U.S. President Joe Biden signs the condolence book for Pope Emeritus Benedict XVI at the Apostolic Nunciature of the Holy See in Washington, D.C., on Jan. 5, 2023. / Photo by JIM WATSON/AFP via Getty Images

Boston, Mass., Jan 6, 2023 / 10:40 am (CNA).

President Joe Biden visited the Vatican embassy in Washington, D.C., known as the apostolic nunciature, on Thursday to sign a book of condolences for Pope Benedict XVI, who died Dec. 31.

After being greeted by Archbishop Christophe Pierre, the Vatican’s nuncio to the United States, the president wrote:

“Together with Catholics across the United States, I join in mourning the passing of Pope Emeritus Benedict,” according to the AP.

“He was a brilliant scholar and truly Holy Man. I will always cherish our time together at the Vatican when he was Pope discussing Catholic theology.
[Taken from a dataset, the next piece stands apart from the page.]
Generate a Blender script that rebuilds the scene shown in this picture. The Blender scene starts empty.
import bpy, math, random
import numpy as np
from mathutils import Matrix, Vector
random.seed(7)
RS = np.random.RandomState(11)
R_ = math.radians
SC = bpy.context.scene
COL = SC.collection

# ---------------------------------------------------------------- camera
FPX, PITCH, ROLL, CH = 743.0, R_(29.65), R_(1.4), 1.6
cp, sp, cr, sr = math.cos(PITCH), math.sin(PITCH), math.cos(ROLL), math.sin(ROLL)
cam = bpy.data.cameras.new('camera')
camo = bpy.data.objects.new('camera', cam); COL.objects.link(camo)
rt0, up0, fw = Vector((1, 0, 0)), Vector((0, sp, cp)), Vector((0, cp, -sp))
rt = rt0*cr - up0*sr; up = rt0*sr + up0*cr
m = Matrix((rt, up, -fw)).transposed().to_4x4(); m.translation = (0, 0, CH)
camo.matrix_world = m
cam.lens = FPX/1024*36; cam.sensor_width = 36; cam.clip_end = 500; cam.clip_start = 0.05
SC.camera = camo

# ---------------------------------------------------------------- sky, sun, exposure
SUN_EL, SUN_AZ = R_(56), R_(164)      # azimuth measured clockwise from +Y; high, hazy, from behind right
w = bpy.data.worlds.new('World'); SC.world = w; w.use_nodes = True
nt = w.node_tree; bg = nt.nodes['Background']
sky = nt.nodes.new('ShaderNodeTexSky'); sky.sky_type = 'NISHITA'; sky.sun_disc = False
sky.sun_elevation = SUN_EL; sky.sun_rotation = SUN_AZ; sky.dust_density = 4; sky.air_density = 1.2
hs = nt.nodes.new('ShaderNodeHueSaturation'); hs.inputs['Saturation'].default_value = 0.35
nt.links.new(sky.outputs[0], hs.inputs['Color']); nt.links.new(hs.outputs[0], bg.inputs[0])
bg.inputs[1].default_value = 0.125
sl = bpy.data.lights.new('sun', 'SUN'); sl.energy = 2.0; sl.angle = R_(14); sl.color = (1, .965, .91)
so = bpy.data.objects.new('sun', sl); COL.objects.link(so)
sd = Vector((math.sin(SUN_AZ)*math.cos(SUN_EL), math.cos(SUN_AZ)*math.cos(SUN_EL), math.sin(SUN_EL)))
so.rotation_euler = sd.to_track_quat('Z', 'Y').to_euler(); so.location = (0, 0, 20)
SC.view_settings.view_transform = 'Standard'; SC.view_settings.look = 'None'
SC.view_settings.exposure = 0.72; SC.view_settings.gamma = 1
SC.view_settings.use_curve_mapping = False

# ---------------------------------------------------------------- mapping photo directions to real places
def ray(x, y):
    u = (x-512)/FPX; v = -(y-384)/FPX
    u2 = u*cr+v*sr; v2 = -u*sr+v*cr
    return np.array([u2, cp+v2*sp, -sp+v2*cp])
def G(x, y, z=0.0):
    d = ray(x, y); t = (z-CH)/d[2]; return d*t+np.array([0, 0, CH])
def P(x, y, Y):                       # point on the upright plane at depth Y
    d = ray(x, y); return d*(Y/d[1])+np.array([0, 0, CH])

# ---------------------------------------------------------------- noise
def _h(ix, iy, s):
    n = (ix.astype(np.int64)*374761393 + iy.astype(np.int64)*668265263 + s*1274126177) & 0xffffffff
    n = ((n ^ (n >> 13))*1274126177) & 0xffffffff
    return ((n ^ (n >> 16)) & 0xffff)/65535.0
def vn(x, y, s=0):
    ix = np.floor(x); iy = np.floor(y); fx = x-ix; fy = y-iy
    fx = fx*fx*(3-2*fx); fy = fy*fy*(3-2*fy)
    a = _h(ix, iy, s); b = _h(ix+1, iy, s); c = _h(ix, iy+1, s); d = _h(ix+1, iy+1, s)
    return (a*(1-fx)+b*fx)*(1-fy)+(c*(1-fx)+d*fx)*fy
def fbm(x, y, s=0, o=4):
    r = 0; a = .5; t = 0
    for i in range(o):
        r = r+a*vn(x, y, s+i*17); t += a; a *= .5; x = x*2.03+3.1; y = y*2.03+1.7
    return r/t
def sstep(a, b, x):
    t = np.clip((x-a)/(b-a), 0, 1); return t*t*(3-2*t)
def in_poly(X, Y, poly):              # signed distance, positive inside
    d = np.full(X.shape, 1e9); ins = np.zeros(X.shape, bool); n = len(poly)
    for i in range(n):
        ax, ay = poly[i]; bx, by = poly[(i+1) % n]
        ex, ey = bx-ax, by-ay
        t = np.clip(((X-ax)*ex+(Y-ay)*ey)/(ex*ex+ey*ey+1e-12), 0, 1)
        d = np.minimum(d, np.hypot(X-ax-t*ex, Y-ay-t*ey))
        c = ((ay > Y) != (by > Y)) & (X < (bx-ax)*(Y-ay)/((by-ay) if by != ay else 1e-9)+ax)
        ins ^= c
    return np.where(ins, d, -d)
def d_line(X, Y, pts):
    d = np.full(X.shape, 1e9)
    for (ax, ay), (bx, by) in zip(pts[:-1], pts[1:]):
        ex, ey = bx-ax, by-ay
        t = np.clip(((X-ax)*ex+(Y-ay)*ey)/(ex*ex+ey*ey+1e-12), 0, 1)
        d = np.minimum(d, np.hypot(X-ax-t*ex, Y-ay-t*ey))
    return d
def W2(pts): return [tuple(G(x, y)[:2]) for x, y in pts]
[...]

He was a great theologian and I learned much in a few hours. May his soul rest eternally with the Lord,” he wrote.

“It’s a great honor,” Biden can be heard saying on a C-SPAN video after writing his message.

Biden did not attend Benedict’s funeral, which took place on Jan. 5 in St. Peter’s Square at the Vatican.

Only two countries, Italy and Germany, sent official state delegations to attend the funeral, because they were the only two countries that were asked to attend in an official capacity. Other heads of state were welcome to attend in a personal capacity.

Some heads of state who attended in an unofficial capacity included Poland’s President Andrzej Duda, Hungary’s Prime Minister Viktor Orban, Czech Prime Minister Petr Fiala, Slovenian President Nataša Pirc Musar, Queen Sofia of Spain, and King Philip and Queen Mathilde of Belgium.

Joe Donnelly, the U.S. ambassador to the Holy See, attended the funeral and represented the United States.

Biden told EWTN White House correspondent Owen Jensen on Jan. 4 about a meeting he once had with Pope Benedict, in which they spoke about theology.

“I had an opportunity to spend some time with Pope Benedict, a couple of hours, and he was a great. … And reminded me of going back to theology class,” Biden said.

“We spoke about Aquinas and about [the] Summa Theologica,” Biden said, referring to St. Thomas Aquinas’s influential theological writings.

“I found him to be relaxing, very rational, and he had a more conservative view within the Catholic realm than I have. I’m closer to the present pope in terms of his philosophy, his view,” Biden said.

“But I admired him, I thought he was a fine man,” he added.